The term "Islam" itself means peace and submission to the will of God, and its followers, Muslims, are those who submit to God's commands. Islam provides guidance on every aspect of life, offering principles and values to govern personal conduct and societal interactions. This holistic approach to life distinguishes Islam from mere religious belief systems and underscores its role as a comprehensive framework for living.

While there are theological distinctions between Christianity and Islam, both traditions share the fundamental belief in the importance of submitting to the divine will and seeking to live in accordance with God's commandments. This commonality underscores the deep spiritual connection and shared values between the two faiths.

Jesus himself stated in the Gospel of Matthew, "Do not think that I have come to abolish the Law or the Prophets; I have not come to abolish them but to fulfill them" (Matthew 5:17,). Christians interpret this to mean that Jesus came not to nullify the teachings of the Hebrew prophets (including the laws found in the Torah) but to fulfill their ultimate purpose and bring them to completion through his life, death, and resurrection.

In Islam, Muslims believe in Jesus teachings. Jesus did not bring a new set of laws but confirmed and upheld the previous revelations given to prophets like Moses and Abraham. Muslims consider the Torah, as revealed to Moses, to be one of the scriptures from which they derive guidance, along with the Quran.

Therefore, there is a shared understanding across both Christianity and Islam that Jesus did not abolish the laws of the prophets but rather fulfilled their deeper spiritual meanings and intentions.
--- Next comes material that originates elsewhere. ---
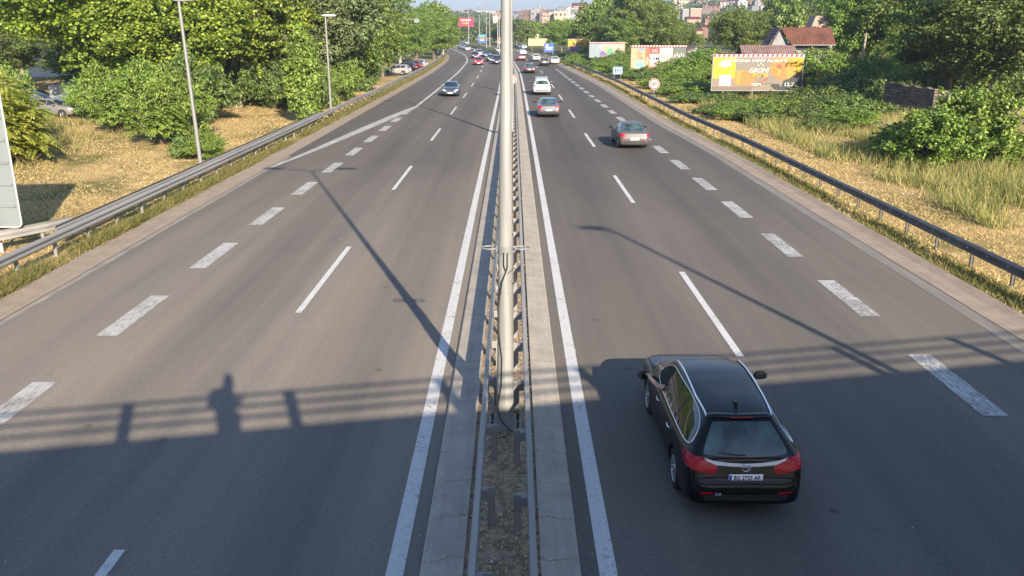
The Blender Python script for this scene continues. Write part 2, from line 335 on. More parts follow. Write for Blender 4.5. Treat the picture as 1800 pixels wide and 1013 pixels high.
def leaf_mat(name, c1, c2, c3, trans=.35, rough=.5):
    m = bpy.data.materials.new(name); m.use_nodes = True; nt = m.node_tree; nt.nodes.clear()
    out = N(nt, 'ShaderNodeOutputMaterial'); b = N(nt, 'ShaderNodeBsdfPrincipled'); b.inputs['Roughness'].default_value = rough; b.inputs['Specular IOR Level'].default_value = .35
    geo = N(nt, 'ShaderNodeNewGeometry'); oi = N(nt, 'ShaderNodeObjectInfo')
    f = noise(nt, .55, 3, .5)
    ad = N(nt, 'ShaderNodeMath', operation='MULTIPLY_ADD', i_1=.85, i_2=-.1); nt.links.new(geo.outputs['Random Per Island'], ad.inputs[0])
    k = N(nt, 'ShaderNodeMath', operation='MULTIPLY_ADD', i_1=.55); nt.links.new(f, k.inputs[0]); nt.links.new(ad.outputs[0], k.inputs[2])
    col = ramp(nt, k.outputs[0], [(.2, c1), (.55, c2), (.9, c3)])
    hs = N(nt, 'ShaderNodeHueSaturation'); mr = N(nt, 'ShaderNodeMapRange', i_3=.490, i_4=.512); nt.links.new(oi.outputs['Random'], mr.inputs[0])
    mv = N(nt, 'ShaderNodeMapRange', i_3=.93, i_4=1.10); nt.links.new(oi.outputs['Random'], mv.inputs[0])
    nt.links.new(mr.outputs[0], hs.inputs['Hue']); nt.links.new(mv.outputs[0], hs.inputs['Value']); nt.links.new(col, hs.inputs['Color']); col = hs.outputs[0]
    nt.links.new(col, b.inputs['Base Color'])
    tr = N(nt, 'ShaderNodeBsdfTranslucent'); nt.links.new(mix(nt, 1.0, col, (1.5, 1.5, .6), 'MULTIPLY'), tr.inputs[0])
    mx = N(nt, 'ShaderNodeMixShader', i_0=trans); nt.links.new(b.outputs[0], mx.inputs[1]); nt.links.new(tr.outputs[0], mx.inputs[2]); nt.links.new(mx.outputs[0], out.inputs[0]); return m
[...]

In this sense, Muslims, like Christians, strive to follow the ethical and moral teachings found in the laws of the prophets, including those associated with Jesus, as part of their religious practice.
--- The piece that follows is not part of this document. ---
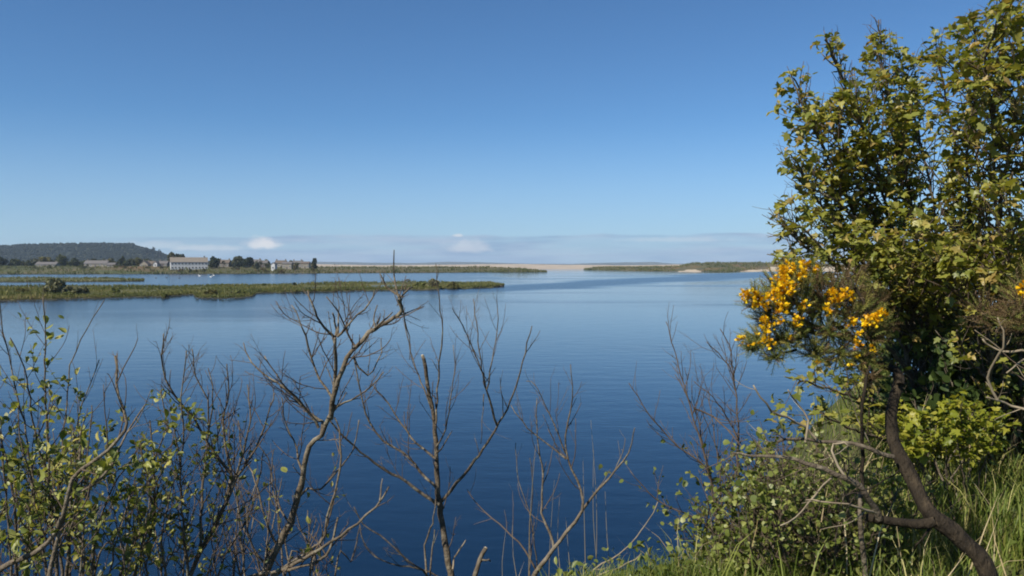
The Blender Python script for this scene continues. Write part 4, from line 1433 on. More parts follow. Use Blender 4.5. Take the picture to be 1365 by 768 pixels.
# ------------------------------------------------------------------ 3. the tall dead branching shrub
root, wd = plant('dead_shrub', 'tall knobbly dead shrub whose top twig reaches over the marsh spit', 'shrub', 370, 4.6, 23)
TW = dict(per_m=15, lmin=0.06, lmax=0.34, rk=0.55, rmax=0.0038, up=0.45, ang=(0.5, 1.0), kids=11, kid_len=0.5, wig=0.19, spur=0.5)
stems(root, wd, [
    (17, 8, 4.6, 4.5, [(338, 800), (357, 755), (370, 728), (387, 698), (395, 668), (403, 636), (411, 595), (428, 580), (447, 540)], dict(part='trunk', twig=dict(per_m=4))),
    (9, 6, 4.5, 4.45, [(440, 556), (446, 520), (448, 490), (447, 451)], dict(twig=dict(per_m=5))),
    (6, 3, 4.45, 4.4, [(447, 451), (434, 438), (423, 424), (416, 405), (410, 387)]),
    (5, 2.5, 4.45, 4.55, [(449, 449), (463, 435), (477, 420), (492, 405), (499, 387)]),
    (5, 3, 4.45, 4.4, [(448, 448), (447, 430), (444, 418)], dict(twig=dict(per_m=4))),
    (4.5, 2, 4.45, 4.5, [(450, 447), (452, 425), (452, 409)], dict(twig=dict(per_m=4))),
    (10, 7, 4.5, 4.3, [(441, 558), (447, 520), (463, 478), (476, 462), (492, 444), (507, 435), (524, 424), (535, 415), (534, 404), (532, 395)]),
    (5, 1.8, 4.3, 4.3, [(532, 396), (528, 385), (526, 367), (525, 333)], dict(twig=dict(per_m=6, lmax=0.10))),
    (5, 2.5, 4.3, 4.25, [(531, 394), (516, 382), (507, 365)], dict(twig=dict(per_m=9, lmax=0.14))),
    (4, 2.5, 4.3, 4.35, [(534, 396), (545, 385), (550, 383)], dict(twig=dict(per_m=9, lmax=0.12))),
    (3, 1.6, 4.3, 4.4, [(538, 416), (545, 449), (546, 480)], dict(twig=dict(per_m=3))),
    (4, 2, 4.4, 4.4, [(500, 438), (499, 427), (503, 407)], dict(twig=dict(per_m=6, lmax=0.10))),
    (4.5, 2.5, 4.35, 4.35, [(498, 441), (510, 428), (523, 416)], dict(twig=dict(per_m=6, lmax=0.10))),
    (4.5, 2, 4.5, 4.5, [(473, 462), (463, 444), (452, 418), (435, 395)], dict(mat=M['twig'])),
    (8, 2, 4.5, 4.7, [(429, 579), (430, 563), (414, 552), (380, 518), (336, 485), (325, 457)]),
    (6, 2, 4.5, 4.6, [(442, 530), (419, 490), (403, 435), (389, 407)]),
    (6, 2, 4.5, 4.4, [(425, 570), (408, 546), (369, 501), (352, 474)]),
    (5, 2, 4.5, 4.6, [(446, 545), (458, 538), (492, 518), (511, 496)]),
    (4, 1.8, 4.4, 4.5, [(470, 475), (490, 500), (508, 470), (508, 451)], dict(twig=dict(per_m=4))),
    (4.5, 2, 4.6, 4.6, [(403, 636), (392, 587), (381, 568), (376, 530)]),
    (6, 3, 4.4, 4.4, [(362, 768), (427, 723), (433, 704), (441, 674), (449, 641), (454, 609), (452, 573), (446, 556)], dict(mat=M['dead_bark'], twig=dict(per_m=5))),
    (11, 3, 4.3, 4.2, [(330, 800), (365, 768), (387, 755), (416, 739), (454, 714), (476, 698), (500, 676), (519, 649)], dict(twig=dict(per_m=5))),
    (4, 2, 4.2, 4.2, [(506, 668), (508, 656), (510, 638)], dict(twig=dict(per_m=2))),
    (8, 4, 4.3, 4.3, [(320, 775), (340, 766), (387, 759), (424, 747), (440, 730), (450, 690)], dict(twig=dict(per_m=6))),
    (5, 2, 4.7, 4.8, [(370, 728), (352, 690), (340, 640), (322, 600), (318, 560)], dict(twig=dict(per_m=8))),
    (5, 2, 4.7, 4.9, [(360, 755), (336, 730), (330, 680), (348, 630)], dict(twig=dict(per_m=8))),
    (5, 2, 4.7, 4.7, [(395, 668), (410, 650), (428, 652), (470, 600), (478, 560)], dict(twig=dict(per_m=6))),
    (4, 1.8, 4.7, 4.8, [(387, 700), (366, 660), (358, 610), (340, 590)], dict(twig=dict(per_m=8))),
] + [(4.5, 1.6, Y_, Y_ + .15, [(bx_, 800), (bx_ + dx_ * .35, 735), (bx_ + dx_ * .7, ty_ + 50), (bx_ + dx_, ty_)], dict(twig=dict(per_m=9, lmax=.24))) for (bx_, dx_, ty_, Y_) in (
    (330, -20, 610, 4.9), (345, 30, 640, 5.0), (372, 50, 690, 4.8), (392, -30, 640, 5.1), (405, 45, 650, 4.9), (420, -10, 680, 5.0), (318, 25, 660, 4.8), (440, 40, 700, 5.0), (355, -45, 650, 5.1), (310, 10, 610, 5.2), (338, 60, 670, 4.6), (380, -15, 620, 5.2), (410, 20, 700, 4.7), (350, 15, 600, 5.3), (430, -40, 660, 5.2))], M['dead_bark'], M['twig'], part='limb', twig=TW)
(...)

Jesus and prophet Muhammad would have worked together. ( Peace be upon the both) Both Jesus and Muhammad were servants of God who preached monotheism(belief of one God), emphasized moral teachings, and called for social justice and compassion towards others. If Jesus and Muhammad were to have met, it's plausible to imagine that they might have found common ground on certain ethical and spiritual principles. They might have engaged in dialogue, exchanged ideas, and sought to promote mutual understanding and cooperation among their followers. Should the followers of both Jesus and Muhammad do the same?